There has been a few good articles written about how we should or should not build software like we build houses. But for me, these articles were not really addressing the main point. Sure, I get that we build houses more like the typical Waterfall methodology in software, and that Waterfall has it’s haters (in my opinion for good reason). And I get that Agile is considered awesome way better amazing for building software (if a little super zealotry verging on religious). But if I knew nothing about building software or building houses, my money would be much safer and the outcome much more predictable if spent on building a house than software.

Lets look at the reasons:

  1. Architects. Sure, software has architects. I work with so many different variants of architect (Solution, Integration, Application, Network, Infrastructure etc etc) that it is sometimes hard not to laugh. But if I get a real architect…well, they actually have a piece of paper from both an educational institution and an industry body stating that they are actually trained as an architect.

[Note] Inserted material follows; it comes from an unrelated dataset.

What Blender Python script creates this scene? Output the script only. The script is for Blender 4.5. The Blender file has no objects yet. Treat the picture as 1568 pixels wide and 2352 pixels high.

That doesn’t mean they are any good, but it at least means the title isn’t accidental and they may have some idea of what they are doing. Many of the architects I have met in corporate software are simply victims of the Peter Principle (no offence to the ones that aren’t…you know who you are!) :).

  2. Structural Engineers. I am not sure that development has a direct counterpart…perhaps it is the Dev Lead, perhaps the Application Architect. In building, these are the guys that take what an architect has designed, and make sure it works according to physical laws. Perhaps it is the lack of physical laws, but it still feels like software lacks this translation from pure architecture to belt and braces implementation specifics constrained to the real world.

  3. Developers vs Builders. I recently signed a contract to renovate a house. I was able to sight a licence to state that the builder had at least attained some level of proficiency as well as certification by the state. On the other hand, what do you ask for when you sign a contract with a developer? You really have nothing to go on other than prior work. And sure, you get bad builders (the bell curve is everywhere) but the variability is much greater in developers.

  4. Standards and Certifiers. I think this one is the real kicker. If I line up an Architect, a Structural Engineer and a Builder to build me a house, then each of them is beholden to build that house within the constraints of the defined building standards or line themselves up for significant penalties including the loss of their license. And I don’t have to guess whether they have met these standards, as at every stage their work is evaluated by a third party, a certifier. This is of course not foolproof. But compared to software? We don’t even have the concept. And you could argue that everyone needs a house and the safety of their house is important to their health, whilst this is not the case with software. However I think this is changing quite quickly as more people rely on software and more people are actively contracting the development of software.

Depending on what type of physical structure you are building depends on how many of the above roles you need to involve, but you can’t avoid building standards and the possibility of audit by certifiers. And in many cases, I think it should be the same for software. If you are building software just for yourself, or Open Source, maybe you are exempt. But if you are being engaged contractually by an individual or a small business for software development, then there absolutely should be some set of software standards and development certifiers to validate whether you have provided a saleable, worthy deliverable. And just maybe you should lose your “Software Developer” Licence if it isn’t.